Scenes as source code.

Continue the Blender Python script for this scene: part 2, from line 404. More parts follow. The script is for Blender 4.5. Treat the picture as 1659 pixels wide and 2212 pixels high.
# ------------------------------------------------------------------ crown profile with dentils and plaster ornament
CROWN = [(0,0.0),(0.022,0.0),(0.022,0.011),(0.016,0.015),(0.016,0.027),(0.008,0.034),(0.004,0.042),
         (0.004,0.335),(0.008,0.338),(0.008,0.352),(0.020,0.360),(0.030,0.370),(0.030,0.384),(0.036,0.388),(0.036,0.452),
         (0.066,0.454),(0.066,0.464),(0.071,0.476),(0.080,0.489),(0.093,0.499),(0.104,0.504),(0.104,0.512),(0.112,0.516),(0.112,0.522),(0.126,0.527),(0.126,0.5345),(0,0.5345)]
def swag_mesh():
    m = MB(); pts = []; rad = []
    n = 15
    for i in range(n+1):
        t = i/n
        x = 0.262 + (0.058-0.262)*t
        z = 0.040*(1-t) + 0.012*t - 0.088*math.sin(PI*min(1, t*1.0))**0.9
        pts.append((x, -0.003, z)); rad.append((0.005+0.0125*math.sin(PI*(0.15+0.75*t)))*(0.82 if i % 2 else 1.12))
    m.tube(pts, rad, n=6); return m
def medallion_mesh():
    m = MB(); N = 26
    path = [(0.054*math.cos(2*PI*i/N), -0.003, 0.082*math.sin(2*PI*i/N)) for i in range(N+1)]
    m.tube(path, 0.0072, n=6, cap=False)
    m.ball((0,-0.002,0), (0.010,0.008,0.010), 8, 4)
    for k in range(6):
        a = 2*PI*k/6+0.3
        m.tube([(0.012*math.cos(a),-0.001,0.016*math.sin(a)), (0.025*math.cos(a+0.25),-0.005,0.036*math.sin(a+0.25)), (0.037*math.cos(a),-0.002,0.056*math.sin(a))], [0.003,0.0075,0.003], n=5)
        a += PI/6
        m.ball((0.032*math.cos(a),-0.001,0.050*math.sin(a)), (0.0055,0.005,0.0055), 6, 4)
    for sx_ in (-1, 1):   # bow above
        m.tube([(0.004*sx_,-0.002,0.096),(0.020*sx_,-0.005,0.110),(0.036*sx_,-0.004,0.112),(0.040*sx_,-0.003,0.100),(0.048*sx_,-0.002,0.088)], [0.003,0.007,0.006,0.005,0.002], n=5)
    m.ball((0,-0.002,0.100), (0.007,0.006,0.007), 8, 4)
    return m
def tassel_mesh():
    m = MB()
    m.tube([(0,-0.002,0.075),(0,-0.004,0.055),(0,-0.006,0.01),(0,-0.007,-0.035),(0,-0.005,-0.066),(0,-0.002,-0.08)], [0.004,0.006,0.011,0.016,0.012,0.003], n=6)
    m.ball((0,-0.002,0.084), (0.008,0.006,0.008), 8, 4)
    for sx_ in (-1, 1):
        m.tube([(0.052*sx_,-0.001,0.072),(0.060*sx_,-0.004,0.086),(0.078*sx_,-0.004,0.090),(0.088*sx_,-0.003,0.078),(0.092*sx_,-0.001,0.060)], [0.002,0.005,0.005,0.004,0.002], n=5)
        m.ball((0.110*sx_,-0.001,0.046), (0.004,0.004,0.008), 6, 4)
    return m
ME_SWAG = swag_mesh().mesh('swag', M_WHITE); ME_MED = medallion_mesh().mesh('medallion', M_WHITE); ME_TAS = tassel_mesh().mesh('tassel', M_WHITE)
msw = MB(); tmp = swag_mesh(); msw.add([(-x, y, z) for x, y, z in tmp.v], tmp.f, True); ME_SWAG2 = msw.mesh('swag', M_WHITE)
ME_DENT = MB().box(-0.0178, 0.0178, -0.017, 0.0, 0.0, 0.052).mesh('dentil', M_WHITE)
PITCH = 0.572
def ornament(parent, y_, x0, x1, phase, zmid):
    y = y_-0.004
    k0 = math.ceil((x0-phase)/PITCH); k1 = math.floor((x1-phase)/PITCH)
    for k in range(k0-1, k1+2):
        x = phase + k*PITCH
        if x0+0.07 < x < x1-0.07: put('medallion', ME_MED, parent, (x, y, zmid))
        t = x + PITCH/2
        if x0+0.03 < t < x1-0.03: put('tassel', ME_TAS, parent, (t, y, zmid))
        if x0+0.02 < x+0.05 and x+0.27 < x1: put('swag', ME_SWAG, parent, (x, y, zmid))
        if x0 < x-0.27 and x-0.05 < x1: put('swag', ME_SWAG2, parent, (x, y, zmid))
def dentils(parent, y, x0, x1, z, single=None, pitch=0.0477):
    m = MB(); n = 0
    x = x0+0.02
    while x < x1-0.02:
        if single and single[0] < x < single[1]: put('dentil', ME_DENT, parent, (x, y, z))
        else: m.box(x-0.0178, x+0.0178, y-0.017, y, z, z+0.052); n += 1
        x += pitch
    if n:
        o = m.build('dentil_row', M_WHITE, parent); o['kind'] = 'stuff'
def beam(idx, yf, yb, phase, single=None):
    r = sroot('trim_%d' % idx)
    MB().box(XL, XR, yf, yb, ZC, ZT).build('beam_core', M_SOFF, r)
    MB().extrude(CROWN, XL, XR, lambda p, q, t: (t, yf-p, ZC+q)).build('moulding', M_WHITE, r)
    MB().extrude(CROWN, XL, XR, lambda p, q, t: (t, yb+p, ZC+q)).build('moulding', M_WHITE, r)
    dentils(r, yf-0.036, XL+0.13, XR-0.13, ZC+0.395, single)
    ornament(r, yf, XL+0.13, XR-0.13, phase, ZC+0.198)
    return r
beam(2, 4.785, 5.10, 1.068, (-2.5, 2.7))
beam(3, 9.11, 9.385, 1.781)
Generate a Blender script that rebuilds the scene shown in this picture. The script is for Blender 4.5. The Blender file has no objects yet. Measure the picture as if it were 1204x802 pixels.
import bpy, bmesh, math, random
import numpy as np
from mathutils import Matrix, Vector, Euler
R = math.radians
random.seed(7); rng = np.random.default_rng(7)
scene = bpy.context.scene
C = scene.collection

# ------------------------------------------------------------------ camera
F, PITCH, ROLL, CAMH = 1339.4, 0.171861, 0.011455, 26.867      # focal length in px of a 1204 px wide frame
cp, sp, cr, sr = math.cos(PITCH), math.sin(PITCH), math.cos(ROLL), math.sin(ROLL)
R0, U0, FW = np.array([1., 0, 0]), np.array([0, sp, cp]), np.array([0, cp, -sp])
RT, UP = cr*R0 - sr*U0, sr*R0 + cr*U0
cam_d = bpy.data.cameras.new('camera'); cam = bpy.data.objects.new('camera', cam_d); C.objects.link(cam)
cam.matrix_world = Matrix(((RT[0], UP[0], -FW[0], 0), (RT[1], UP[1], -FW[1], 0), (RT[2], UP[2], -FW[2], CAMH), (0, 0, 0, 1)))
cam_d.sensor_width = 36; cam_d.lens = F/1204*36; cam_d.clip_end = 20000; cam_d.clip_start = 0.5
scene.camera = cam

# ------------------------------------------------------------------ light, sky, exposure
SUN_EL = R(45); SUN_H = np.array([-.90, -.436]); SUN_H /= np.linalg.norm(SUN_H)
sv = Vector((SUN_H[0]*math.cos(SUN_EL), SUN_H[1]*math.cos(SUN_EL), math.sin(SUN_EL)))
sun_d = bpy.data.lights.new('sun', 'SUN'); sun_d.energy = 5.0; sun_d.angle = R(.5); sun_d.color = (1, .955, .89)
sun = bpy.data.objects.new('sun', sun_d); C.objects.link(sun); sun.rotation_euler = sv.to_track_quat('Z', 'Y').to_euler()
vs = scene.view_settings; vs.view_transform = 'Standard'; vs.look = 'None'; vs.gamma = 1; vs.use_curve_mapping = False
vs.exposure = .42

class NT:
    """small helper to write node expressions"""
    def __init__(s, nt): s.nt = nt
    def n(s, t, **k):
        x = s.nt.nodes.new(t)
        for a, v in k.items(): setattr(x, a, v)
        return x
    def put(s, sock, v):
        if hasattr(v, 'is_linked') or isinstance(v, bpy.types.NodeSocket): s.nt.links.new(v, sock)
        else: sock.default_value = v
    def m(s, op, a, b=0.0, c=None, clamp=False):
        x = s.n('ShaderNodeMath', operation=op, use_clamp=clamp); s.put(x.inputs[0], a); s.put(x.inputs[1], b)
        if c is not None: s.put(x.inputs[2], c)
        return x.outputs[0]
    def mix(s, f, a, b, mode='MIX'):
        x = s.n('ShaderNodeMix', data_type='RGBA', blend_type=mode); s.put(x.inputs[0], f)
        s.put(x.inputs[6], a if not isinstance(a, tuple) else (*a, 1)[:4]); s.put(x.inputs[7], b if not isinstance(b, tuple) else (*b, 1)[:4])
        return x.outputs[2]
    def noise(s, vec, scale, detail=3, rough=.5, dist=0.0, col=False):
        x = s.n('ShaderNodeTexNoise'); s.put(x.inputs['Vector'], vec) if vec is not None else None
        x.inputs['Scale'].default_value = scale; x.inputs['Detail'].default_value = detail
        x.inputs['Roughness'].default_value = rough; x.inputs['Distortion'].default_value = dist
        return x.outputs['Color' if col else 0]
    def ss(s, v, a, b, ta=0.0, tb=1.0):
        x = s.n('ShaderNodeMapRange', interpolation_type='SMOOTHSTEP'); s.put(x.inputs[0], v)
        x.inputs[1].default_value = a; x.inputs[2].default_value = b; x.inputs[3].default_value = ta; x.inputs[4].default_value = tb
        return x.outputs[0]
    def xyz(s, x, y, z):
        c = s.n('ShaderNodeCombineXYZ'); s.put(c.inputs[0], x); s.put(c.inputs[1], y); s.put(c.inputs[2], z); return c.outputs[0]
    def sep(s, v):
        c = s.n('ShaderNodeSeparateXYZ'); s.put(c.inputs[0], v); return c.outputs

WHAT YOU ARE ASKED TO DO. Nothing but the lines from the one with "MB().box(XL, XR, yf, yb, ZC, ZT).build('beam_core', M_SOFF, r)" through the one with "beam(3, 9.11, 9.385, 1.781)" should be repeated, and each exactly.

CORRECT OUTPUT.
    MB().box(XL, XR, yf, yb, ZC, ZT).build('beam_core', M_SOFF, r)
    MB().extrude(CROWN, XL, XR, lambda p, q, t: (t, yf-p, ZC+q)).build('moulding', M_WHITE, r)
    MB().extrude(CROWN, XL, XR, lambda p, q, t: (t, yb+p, ZC+q)).build('moulding', M_WHITE, r)
    dentils(r, yf-0.036, XL+0.13, XR-0.13, ZC+0.395, single)
    ornament(r, yf, XL+0.13, XR-0.13, phase, ZC+0.198)
    return r
beam(2, 4.785, 5.10, 1.068, (-2.5, 2.7))
beam(3, 9.11, 9.385, 1.781)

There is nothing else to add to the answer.